Task requirements: Retype exactly the lines below, beginning with the first and ending with the line where "moss shoot just" appears.

Data provided:
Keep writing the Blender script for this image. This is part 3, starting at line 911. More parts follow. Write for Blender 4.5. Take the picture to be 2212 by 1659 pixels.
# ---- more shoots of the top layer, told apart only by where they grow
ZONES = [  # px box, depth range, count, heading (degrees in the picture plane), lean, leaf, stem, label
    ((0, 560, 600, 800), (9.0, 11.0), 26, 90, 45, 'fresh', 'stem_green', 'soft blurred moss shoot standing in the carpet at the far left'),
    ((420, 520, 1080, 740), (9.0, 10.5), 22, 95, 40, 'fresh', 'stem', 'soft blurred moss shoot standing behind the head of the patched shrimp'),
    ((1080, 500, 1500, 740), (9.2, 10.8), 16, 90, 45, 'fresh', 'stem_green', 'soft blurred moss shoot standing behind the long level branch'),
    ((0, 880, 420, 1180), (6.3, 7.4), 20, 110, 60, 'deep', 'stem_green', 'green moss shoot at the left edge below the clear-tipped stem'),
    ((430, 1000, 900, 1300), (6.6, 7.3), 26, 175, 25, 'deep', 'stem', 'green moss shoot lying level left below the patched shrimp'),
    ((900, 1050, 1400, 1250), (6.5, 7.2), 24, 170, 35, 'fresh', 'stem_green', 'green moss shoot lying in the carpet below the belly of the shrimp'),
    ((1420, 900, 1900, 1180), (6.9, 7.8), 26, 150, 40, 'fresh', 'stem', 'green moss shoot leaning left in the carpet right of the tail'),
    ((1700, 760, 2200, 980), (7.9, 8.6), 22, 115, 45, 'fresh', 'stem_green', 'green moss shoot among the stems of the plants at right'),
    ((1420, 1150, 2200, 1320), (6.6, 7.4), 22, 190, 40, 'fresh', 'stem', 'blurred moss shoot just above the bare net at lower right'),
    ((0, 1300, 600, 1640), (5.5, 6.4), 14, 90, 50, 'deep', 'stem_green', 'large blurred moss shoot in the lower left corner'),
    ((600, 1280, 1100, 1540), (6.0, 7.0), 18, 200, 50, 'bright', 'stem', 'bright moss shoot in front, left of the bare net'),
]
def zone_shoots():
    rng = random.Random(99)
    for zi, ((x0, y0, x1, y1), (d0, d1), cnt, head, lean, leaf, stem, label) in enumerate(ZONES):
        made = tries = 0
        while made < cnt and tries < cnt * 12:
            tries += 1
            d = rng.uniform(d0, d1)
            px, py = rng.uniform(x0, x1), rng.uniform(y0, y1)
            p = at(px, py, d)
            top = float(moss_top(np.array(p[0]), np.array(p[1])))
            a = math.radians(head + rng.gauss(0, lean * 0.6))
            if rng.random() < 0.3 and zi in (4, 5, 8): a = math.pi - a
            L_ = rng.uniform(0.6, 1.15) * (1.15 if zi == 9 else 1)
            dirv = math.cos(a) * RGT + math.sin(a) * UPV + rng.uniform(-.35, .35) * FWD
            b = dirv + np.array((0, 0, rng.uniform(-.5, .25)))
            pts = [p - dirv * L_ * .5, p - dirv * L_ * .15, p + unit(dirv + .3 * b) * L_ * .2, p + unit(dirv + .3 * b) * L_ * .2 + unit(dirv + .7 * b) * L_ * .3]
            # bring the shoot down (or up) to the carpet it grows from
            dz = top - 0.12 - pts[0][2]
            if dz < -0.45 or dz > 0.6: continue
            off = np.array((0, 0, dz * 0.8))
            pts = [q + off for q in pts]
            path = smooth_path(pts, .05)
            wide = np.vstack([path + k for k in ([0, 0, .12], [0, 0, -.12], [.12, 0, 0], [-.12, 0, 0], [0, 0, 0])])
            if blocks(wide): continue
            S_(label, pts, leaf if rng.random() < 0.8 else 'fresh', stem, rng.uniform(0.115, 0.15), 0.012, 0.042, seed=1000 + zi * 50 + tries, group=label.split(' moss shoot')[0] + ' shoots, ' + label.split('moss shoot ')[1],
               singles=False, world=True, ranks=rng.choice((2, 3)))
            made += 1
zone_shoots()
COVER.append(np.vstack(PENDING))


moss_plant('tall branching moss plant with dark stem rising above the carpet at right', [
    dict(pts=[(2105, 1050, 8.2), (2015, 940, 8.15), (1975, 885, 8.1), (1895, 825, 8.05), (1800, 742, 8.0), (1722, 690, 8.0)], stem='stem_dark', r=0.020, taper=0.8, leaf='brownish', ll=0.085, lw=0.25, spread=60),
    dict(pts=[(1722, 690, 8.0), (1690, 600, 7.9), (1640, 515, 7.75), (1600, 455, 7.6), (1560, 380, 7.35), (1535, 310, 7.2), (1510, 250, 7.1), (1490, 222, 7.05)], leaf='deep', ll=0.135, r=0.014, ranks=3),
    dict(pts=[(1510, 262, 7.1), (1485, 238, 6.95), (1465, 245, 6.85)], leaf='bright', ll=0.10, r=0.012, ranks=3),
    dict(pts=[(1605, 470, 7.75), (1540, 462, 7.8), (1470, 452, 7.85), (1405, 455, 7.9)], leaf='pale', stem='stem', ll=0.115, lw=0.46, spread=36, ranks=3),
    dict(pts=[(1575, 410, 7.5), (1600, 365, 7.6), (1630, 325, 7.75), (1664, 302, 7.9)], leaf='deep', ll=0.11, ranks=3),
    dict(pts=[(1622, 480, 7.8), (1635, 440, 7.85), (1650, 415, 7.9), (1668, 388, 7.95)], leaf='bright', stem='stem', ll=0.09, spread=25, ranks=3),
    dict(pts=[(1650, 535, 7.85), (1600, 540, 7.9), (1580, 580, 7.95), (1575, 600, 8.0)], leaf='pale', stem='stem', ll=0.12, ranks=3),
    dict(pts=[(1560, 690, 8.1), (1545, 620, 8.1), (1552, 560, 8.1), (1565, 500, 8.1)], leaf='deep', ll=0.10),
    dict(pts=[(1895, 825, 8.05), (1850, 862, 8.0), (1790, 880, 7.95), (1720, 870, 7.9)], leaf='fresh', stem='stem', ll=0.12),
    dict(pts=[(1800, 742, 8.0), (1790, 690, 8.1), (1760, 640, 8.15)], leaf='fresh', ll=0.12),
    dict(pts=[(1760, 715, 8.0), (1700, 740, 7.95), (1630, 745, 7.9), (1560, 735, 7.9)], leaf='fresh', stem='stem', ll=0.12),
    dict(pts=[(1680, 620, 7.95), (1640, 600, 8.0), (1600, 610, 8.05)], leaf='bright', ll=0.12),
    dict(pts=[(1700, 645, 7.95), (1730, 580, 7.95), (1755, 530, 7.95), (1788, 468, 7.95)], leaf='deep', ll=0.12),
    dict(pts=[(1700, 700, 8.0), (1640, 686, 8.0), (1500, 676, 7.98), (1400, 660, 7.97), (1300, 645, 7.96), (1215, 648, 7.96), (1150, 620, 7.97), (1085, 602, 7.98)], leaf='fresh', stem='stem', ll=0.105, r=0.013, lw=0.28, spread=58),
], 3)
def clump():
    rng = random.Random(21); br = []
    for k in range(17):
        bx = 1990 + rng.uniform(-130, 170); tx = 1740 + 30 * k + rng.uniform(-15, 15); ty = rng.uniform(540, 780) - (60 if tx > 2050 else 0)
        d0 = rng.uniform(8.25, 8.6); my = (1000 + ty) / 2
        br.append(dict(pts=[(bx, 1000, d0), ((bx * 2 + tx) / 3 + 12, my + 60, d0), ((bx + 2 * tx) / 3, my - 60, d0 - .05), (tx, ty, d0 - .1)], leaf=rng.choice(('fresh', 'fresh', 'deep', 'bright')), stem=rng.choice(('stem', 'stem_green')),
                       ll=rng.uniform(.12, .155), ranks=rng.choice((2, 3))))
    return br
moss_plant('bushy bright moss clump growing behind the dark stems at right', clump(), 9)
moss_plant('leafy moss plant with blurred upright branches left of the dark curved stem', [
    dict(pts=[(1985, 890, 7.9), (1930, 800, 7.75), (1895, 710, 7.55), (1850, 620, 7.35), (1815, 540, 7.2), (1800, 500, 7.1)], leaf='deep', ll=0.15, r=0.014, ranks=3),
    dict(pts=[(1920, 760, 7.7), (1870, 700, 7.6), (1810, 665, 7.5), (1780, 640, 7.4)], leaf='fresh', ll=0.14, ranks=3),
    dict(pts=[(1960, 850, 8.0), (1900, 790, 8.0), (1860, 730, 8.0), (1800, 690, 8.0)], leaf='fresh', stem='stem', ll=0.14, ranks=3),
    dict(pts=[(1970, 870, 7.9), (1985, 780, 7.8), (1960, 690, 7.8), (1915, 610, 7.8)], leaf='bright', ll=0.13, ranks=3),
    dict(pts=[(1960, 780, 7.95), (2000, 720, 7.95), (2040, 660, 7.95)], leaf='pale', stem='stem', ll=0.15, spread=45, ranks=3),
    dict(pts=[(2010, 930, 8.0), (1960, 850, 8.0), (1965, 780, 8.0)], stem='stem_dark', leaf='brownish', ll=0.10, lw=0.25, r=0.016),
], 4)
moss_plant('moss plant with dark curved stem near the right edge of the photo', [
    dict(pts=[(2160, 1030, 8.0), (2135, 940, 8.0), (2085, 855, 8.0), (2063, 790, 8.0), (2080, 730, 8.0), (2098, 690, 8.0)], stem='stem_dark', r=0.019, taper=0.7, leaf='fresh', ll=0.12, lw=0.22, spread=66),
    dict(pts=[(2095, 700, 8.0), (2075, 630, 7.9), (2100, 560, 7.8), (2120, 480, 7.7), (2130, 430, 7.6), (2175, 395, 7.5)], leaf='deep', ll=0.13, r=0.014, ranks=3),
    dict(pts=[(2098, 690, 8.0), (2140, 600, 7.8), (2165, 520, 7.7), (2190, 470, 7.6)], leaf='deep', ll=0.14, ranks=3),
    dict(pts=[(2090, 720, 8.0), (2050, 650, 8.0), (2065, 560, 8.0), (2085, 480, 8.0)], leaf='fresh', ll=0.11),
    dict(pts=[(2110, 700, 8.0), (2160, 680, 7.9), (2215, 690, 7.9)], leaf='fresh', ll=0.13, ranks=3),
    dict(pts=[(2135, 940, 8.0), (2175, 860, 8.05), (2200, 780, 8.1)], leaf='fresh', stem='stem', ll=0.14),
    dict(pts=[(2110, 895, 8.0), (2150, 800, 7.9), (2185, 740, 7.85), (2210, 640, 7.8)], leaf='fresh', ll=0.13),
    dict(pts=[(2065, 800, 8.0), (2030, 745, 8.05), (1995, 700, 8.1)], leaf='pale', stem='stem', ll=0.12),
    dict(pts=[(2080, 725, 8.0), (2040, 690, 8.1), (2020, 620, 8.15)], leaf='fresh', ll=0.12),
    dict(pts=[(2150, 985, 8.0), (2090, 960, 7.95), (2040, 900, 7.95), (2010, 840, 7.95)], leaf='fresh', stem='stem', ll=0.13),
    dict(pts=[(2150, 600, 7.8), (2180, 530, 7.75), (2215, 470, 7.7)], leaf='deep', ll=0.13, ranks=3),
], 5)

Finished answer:
Keep writing the Blender script for this image. This is part 3, starting at line 911. More parts follow. Write for Blender 4.5. Take the picture to be 2212 by 1659 pixels.
# ---- more shoots of the top layer, told apart only by where they grow
ZONES = [  # px box, depth range, count, heading (degrees in the picture plane), lean, leaf, stem, label
    ((0, 560, 600, 800), (9.0, 11.0), 26, 90, 45, 'fresh', 'stem_green', 'soft blurred moss shoot standing in the carpet at the far left'),
    ((420, 520, 1080, 740), (9.0, 10.5), 22, 95, 40, 'fresh', 'stem', 'soft blurred moss shoot standing behind the head of the patched shrimp'),
    ((1080, 500, 1500, 740), (9.2, 10.8), 16, 90, 45, 'fresh', 'stem_green', 'soft blurred moss shoot standing behind the long level branch'),
    ((0, 880, 420, 1180), (6.3, 7.4), 20, 110, 60, 'deep', 'stem_green', 'green moss shoot at the left edge below the clear-tipped stem'),
    ((430, 1000, 900, 1300), (6.6, 7.3), 26, 175, 25, 'deep', 'stem', 'green moss shoot lying level left below the patched shrimp'),
    ((900, 1050, 1400, 1250), (6.5, 7.2), 24, 170, 35, 'fresh', 'stem_green', 'green moss shoot lying in the carpet below the belly of the shrimp'),
    ((1420, 900, 1900, 1180), (6.9, 7.8), 26, 150, 40, 'fresh', 'stem', 'green moss shoot leaning left in the carpet right of the tail'),
    ((1700, 760, 2200, 980), (7.9, 8.6), 22, 115, 45, 'fresh', 'stem_green', 'green moss shoot among the stems of the plants at right'),
    ((1420, 1150, 2200, 1320), (6.6, 7.4), 22, 190, 40, 'fresh', 'stem', 'blurred moss shoot just above the bare net at lower right'),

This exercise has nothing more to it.